Paddington: More gospel than marmalade sandwiches


They will not have forgotten how to treat strangers.

Paddington is a special film. Yes it is a quintessentially British film, yes it is for kids (and adults) and yes it reeks of nostalgia for those of us who remember the stop animation TV tales or the stories themselves. Paddington is much more than that.

Paddington has heart, Paddington has soul and whether it is conscious of it or not Paddington has gospel intent.

The key to Paddington is the quote from Paddington’s Aunt  Lucy ‘they will not have forgotten how to treat strangers’. Paddington comes to London with an expectation of how he will be treated. Initially he struggles to come to terms with how he is ignored and rejected on his arrival and downcast takes up residence in Paddington station deflated and with little more than an emergency sandwich to sustain him.

It is at this point that he is spotted by the Browns or more specifically Mrs Brown who takes him in, gives him a bed, feeds and clothes him and offers him help on his journey.

I had a deep reaction to this part of the film as I watched I couldn’t help but be reminded of the Matthew 25 where Jesus gives us clear instruction on how the stranger is to be treated.

For I was hungry, and you gave Me something to eat; I was thirsty, and you gave Me something to drink; I was a stranger, and you invited Me in; naked, and you clothed Me; I was sick, and you visited Me;

My second (and stronger) reaction was the realisation of how poor I am at carrying this out.
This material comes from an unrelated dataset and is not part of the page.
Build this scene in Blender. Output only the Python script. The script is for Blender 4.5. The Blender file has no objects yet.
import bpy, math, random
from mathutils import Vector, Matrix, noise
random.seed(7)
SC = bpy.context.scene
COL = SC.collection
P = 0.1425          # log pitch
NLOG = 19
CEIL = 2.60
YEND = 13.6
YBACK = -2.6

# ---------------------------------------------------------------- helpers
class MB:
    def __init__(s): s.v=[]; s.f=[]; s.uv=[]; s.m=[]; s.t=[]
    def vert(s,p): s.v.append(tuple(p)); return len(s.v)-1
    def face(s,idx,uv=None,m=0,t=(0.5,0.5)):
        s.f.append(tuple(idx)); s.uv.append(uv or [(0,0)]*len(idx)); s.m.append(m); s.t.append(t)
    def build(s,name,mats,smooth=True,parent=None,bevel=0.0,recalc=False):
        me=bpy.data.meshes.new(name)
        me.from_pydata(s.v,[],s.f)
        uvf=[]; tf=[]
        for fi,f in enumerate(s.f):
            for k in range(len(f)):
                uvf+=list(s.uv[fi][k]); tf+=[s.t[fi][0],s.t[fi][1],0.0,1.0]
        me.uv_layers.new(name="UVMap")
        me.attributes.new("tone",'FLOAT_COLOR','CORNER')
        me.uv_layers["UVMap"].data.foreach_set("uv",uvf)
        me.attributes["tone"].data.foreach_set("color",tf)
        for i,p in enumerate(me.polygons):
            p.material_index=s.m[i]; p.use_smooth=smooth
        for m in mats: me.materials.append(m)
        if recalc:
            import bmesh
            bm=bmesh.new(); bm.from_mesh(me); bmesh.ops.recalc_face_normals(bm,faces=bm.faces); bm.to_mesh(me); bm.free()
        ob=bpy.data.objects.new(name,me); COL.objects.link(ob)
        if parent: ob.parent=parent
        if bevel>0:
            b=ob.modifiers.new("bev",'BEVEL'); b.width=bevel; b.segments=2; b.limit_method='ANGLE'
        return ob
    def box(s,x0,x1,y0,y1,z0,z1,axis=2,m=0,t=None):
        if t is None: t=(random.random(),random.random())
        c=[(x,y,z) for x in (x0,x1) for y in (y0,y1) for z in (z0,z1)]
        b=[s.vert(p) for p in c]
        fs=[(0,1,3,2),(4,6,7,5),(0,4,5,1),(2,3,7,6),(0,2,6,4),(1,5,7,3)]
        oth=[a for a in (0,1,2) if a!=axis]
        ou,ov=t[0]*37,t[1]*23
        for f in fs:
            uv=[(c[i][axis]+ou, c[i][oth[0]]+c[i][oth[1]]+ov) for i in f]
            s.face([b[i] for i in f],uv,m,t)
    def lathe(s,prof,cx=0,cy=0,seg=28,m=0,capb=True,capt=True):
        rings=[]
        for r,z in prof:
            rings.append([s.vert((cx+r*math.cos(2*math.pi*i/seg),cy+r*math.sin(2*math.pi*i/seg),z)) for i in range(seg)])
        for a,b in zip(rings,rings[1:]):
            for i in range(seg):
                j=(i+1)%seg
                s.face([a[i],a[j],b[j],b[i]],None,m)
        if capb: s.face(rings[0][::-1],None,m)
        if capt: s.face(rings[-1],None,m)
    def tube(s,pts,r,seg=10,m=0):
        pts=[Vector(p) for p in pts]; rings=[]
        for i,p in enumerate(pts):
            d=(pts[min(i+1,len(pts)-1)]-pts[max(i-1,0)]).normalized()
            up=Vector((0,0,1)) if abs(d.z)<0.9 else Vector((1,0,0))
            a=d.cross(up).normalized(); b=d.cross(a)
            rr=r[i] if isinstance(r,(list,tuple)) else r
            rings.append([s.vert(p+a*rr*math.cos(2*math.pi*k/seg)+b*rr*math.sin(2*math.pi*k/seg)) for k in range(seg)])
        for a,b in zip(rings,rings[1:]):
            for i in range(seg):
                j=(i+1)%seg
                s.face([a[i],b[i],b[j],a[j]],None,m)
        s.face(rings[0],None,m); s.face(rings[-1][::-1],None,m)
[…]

My reaction to the stranger is more akin to that of Mr Brown who advises his children not to make eye contact and walk on. How many strangers do I ignore? How many of those in need do I walk past? Paddington is a highly enjoyable cinema experience but more than that it had the power to convict me of my failings.

At a time where sections of the media and politicians pour untold negativity on immigration and those who come to our shores in need of a new start longing for a better chance for their families it may be that  Aunt Lucy is wrong in her understanding of London. We may have forgotten how to treat the stranger not only in London but wherever you read this.

Thankfully Paddington is a great reminder.